Massie threatens to oust Speaker Johnson if he doesn’t step down over foreign aid plan
Speaker Mike Johnson, R-La., is facing renewed motion to vacate threats a day after he introduced a plan to pass foreign aid.
Rep. Thomas Massie, R-Ky., threatened to force a vote to oust the speaker during remarks in House Republicans’ closed-door conference meeting on Tuesday morning, if the speaker did not willingly step aside first. He's the second conservative to do so after Rep. Marjorie Taylor Greene, R-Ga., filed a motion to vacate against Johnson last month.
"I asked him to resign…he said he would not," Massie told reporters after the meeting. "And I said, well, you're the one who's going to put us into this because the motion is going to get called, OK? The motion will get called."
Massie took it a step further and said Johnson would lose more GOP support than the eight House Republicans who voted to oust former Speaker Kevin McCarthy, R-Calif., last year.
Asked about the chaos wrought in October during the race to replace McCarthy, Massie said, "We ended up with some guy nobody in America ever heard of."
A defiant Johnson said at his weekly press conference afterward, "I am not resigning."
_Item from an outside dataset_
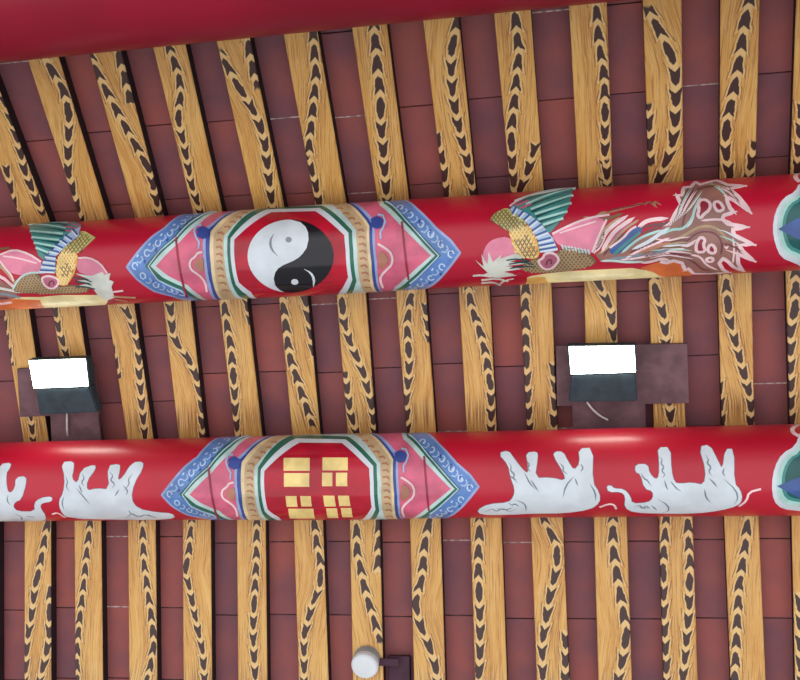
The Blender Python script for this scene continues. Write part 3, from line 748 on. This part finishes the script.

"It is, in my view an absurd notion that someone would bring a vacate motion. We're simply here trying to do our job. It is not helpful," Johnson said. "It is not helping the House Republicans advance our agenda, which is in the best interest of the American people."
Massie is among the conservatives pushing back against Johnson’s plan for aid to Israel, Ukraine and Taiwan, which was announced Monday night and is already facing pushback from members on the right over its lack of border security provisions. He predicted that the proposal would not even pass its initial procedural hurdle on the House floor, a chamber-wide rule vote.